My son is 3 1/2 years old, and seems to be a clever little guy to his beaming and none-too-objective daddy. Anyway, he started playing on his own "keyboard" (what he calls a computer) when he was about 2, and by the time he was 3, was already browsing the web with surprising fluidity (Chuck'E'Cheese is his favorite site).
Of course, games are the biggest attraction and we had a few of them installed for a while, but he's grown out of them so I went out and got some more - most recently, a Dora 3-pack and Tonka games from Atari. And it reminded me of something that already pissed me off greatly a year and a half ago, but before I had a blog. Namely, copy protection on kids game CD's.
I mean, what the hell? Do you really think that a 3-to-6 year old will hack your stupid game, copy and distribute to all their friends? Because I am certain you don't think the parents would be the ones doing that... I mean, think about your target market will you?
Who the hell makes these decisions anyway? Which stupid jerk - excuse my language but I am really mad right now - got to work one morning and said "hey, let's put copy protection on our Dora CD's so that we won't get ripped off in the marketplace!"?
Why am I so mad, you ask? Well, if you're asking you don't have kids. I'll explain this very simply. See, when you put computers in front of 3-year olds, you DO NOT, EVER, leave the CD in the drive. EVER. Otherwise, said CD will last less than 24 hours. This is a fact of life. Unless you plan to sit there throughout the whole experience - an even more idiotic assumption than the one attributing game stealing motives to overworked, overstressed parents - then the plan is install the game, take CD out, and keep it in a fireproof safe in another state. Or at least in some place that REALLY SMART, NIMBLE, CRAFTY small children have no chance of finding.
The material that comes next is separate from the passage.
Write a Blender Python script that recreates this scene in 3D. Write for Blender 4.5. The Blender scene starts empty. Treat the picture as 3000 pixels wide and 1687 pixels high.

And when you're dealing with kids, you add another step - you copy the CD first in a safe location before even attempting to install the game from the copy. The original should not even get within 10 feet of said computer. Trust me, when you've had a CD scratched irrevocably by a loose paper clip stuck artfully inside of a CD drive you learn this lesson. No originals near kids or kids computers.
Instead, these morons, nincompoops, bloody frigging idiots at Atari decided to make the CD's copy-protected AND added a CD check for added measure. So not only can't I copy the CD, I can't run the game WITHOUT THE CD IN THE DRIVE. What the fuck? I mean, WHAT... THE... FUCK? Did you guys even stop to take a breath and, oh, THINK before signing off on this idiocy?
So I spent an afternoon trying to figure out how to rip these games, got a crash course on the Internet, and have successfully ripped two of the three Dora's as well as the Tonka thus far. Oh, look. Atari actually incentivized me to learn how to rip games! How's that for ironic, huh?!
Oh, if you want some tips, let me help you, too: find some tool that allows you to create an ISO image from the CD (such as the
Undisker), then use a virtual CD emulator (such as
Daemon Tools) to "emulate" the CD as if it was in the drive. Install the game normally, mount the ISO image in the CD emulator, and let the kids have their fun.
Me, I'm going to find out why I can't apply the same treatment to the 3rd Dora game. Seems like Undisker isn't able to deal with some sectors on that CD for some reason when creating the ISO image. But no worries; I now have the motivation, I am determined, and I WILL figure this out, just like those 15 year olds who do this with Doom. These bastards at Atari and Scholastic (a Clifford CD we have with the same issue) and other publishers who behave this way deserve nothing less. I think that from now on, just out of spite, I will personally make sure that I never, EVER buy a single game from publishers that do this for kids games, and rip them instead. You know, they went into so much trouble to give me the motivation to learn how to do it, it would be a shame to waste all this newfound knowledge.
And to end on a good note, one company DOES seem to get this right -
Knowledge Adventure, who provides excellent kids software, with none of this nonsense of copy protection. My son loves their products, and my daughter (who is now 20 months of age) has picked their "duck at grandma's house" game out of the advanced toddler series as the one she fires up every time we let her play. Kudos.